PwC UK chairman resists calls for Big Four breakup as firm posts record revenues
The chairman of PricewaterhouseCoopers UK said the Big Four accountant has learnt from its mistakes and improved processes, after it raised revenues despite settling two regulatory investigations in the past year.
Kevin Ellis, PwC’s UK chairman and senior partner, told City A.M. he stands by the company’s opposition to breaking up the Big Four accountancy firms, claiming doing so would damage audit quality.
PwC, one of the world’s largest professional services firms, reported revenues of £3.76bn in its UK activities for the year ended 30 June 2018, a five per cent rise on the year before.
Ellis said: “Momentum in our business is good, driven by a strong deals market and demand for technology-driven business expertise, as we see organisations turn to us to help them transform their business models, many in response to digital disruption.”
Breaking up isn't easy
There have been growing calls for breakup of the Big Four firms in the aftermath of a series of scandals in Europe and Australia. An ongoing competition authority investigation – recommended by two influential parliamentary committees after the collapse of government contractor Carillion earlier this year – is currently looking at the possibilities of increased government intervention in the sector.
Read more: EY boss hits back at calls to break up Big Four
Ellis said he supported diversification, but claimed that breaking up the giant firms would damage the level of insight available to audit clients.
“I genuinely believe that a increase in choice will be a good thing,” Ellis said. He said breakup would “reduce the availability of other insights in creating an audit”.
The firm emphasised its spending on recruitment and technological development, in a year which saw it slapped with successive record fines by the Financial Reporting Council (FRC).
Learning from its mistakes
In August 2017, it was reprimanded and fined £5.1m for misconduct related to its audit of accountancy firm RSM Tenon, and in June was forced to pay a £6.5m fine – reduced from £10m – for failures in its audit of BHS two years before the department store collapsed.
“This year we settled two Financial Reporting Council investigations (BHS and Tenon) where our work fell below the standards expected of us and that we demand of ourselves,” Ellis said.
“Our goal is always to deliver work of the highest calibre. When we get things wrong we put our hands up, learn the necessary lessons and improve our processes. Audit remains a fundamental part of the firm and the commitment to continuously improve audit quality is at the forefront of our strategy.”

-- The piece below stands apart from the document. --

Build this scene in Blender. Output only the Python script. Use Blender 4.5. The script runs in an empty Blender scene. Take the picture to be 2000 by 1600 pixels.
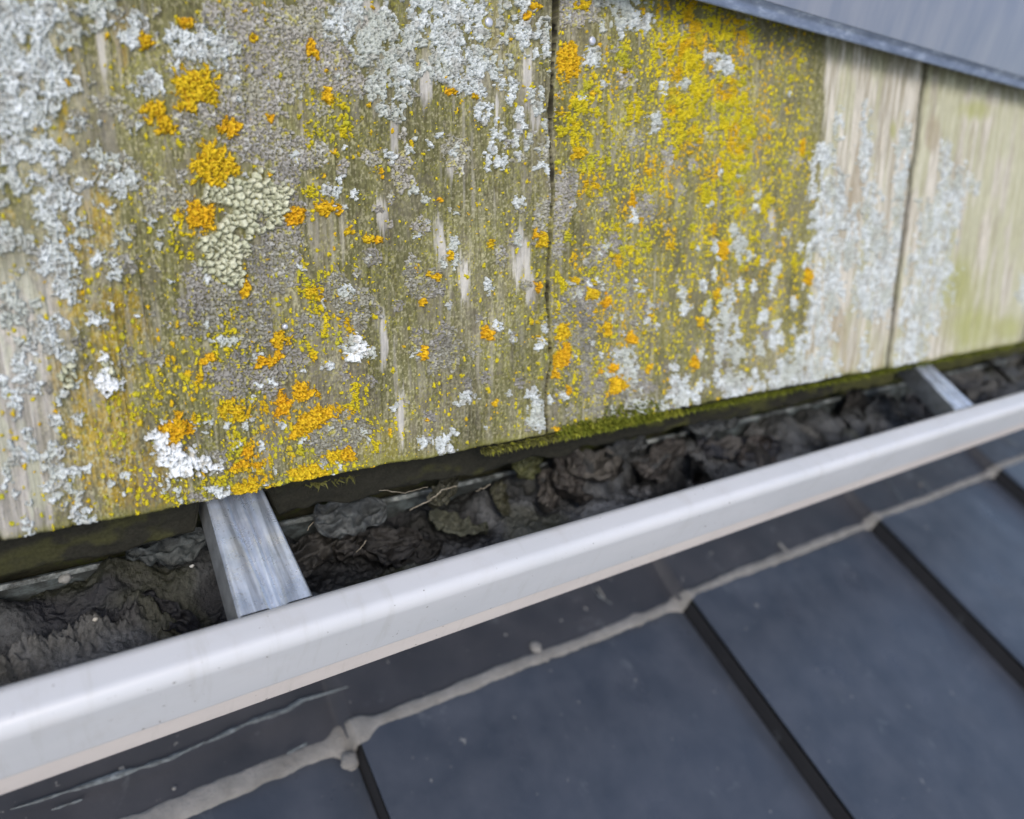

Read more: City watchdog chair blasts Big Four for poor quality audits
He said that when audit failings arose as a result of “individual failure”, it was important to be “honest” and introduce further training and controls.
Like its Big Four stablemates, PwC has increasingly seen its income arrive from areas other than traditional accounting, such as consulting. The report says non-audit work made up over 78 per cent of its revenue, with 68 per cent from clients who it also does not audit.
Race for talent
PwC reported growth in its assurance, consulting, tax and deals business areas, and said its gender pay gap had narrowed. Ellis told City A.M. the firm was in a “race for technology talent” as it prepares for future developments.
He said the firm was looking at its diversity policies, warning that recruiting directly from the market for employees with tech skills risked reversing its pay gap progress, and making its workforce more homogenous.
PwC is the FTSE 100’s largest auditor by market cap, with data from August compiled by Adviser Rankings showing the top UK companies it provides audit services to had a total value of £637.8bn – representing nearly a third of the total alone, despite rivals KPMG and Deloitte having the same number of clients.
Its 27 clients include some of the FTSE 100’s biggest names, including HSBC, Astrazeneca and Diageo.
PwC’s total income from audit rose by just under one per cent, from £817m to £825m, while its non-audit revenue from audit clients – encompassing other consulting services offered – fell by almost 16 per cent, from £425m to £358m.
Ellis said the dip was a reflection of recent regulation, but claimed the organisation had enough clients to continue to grow its services.
Under new EU legislation, accountants have been hit with a cap which means non-audit billing of audit clients cannot be higher than 70 per cent of their audit fees. The US has had similar legislation for almost two decades, resulting in sector-wide revenues that form of billings falling by over half from 2002 to 2016.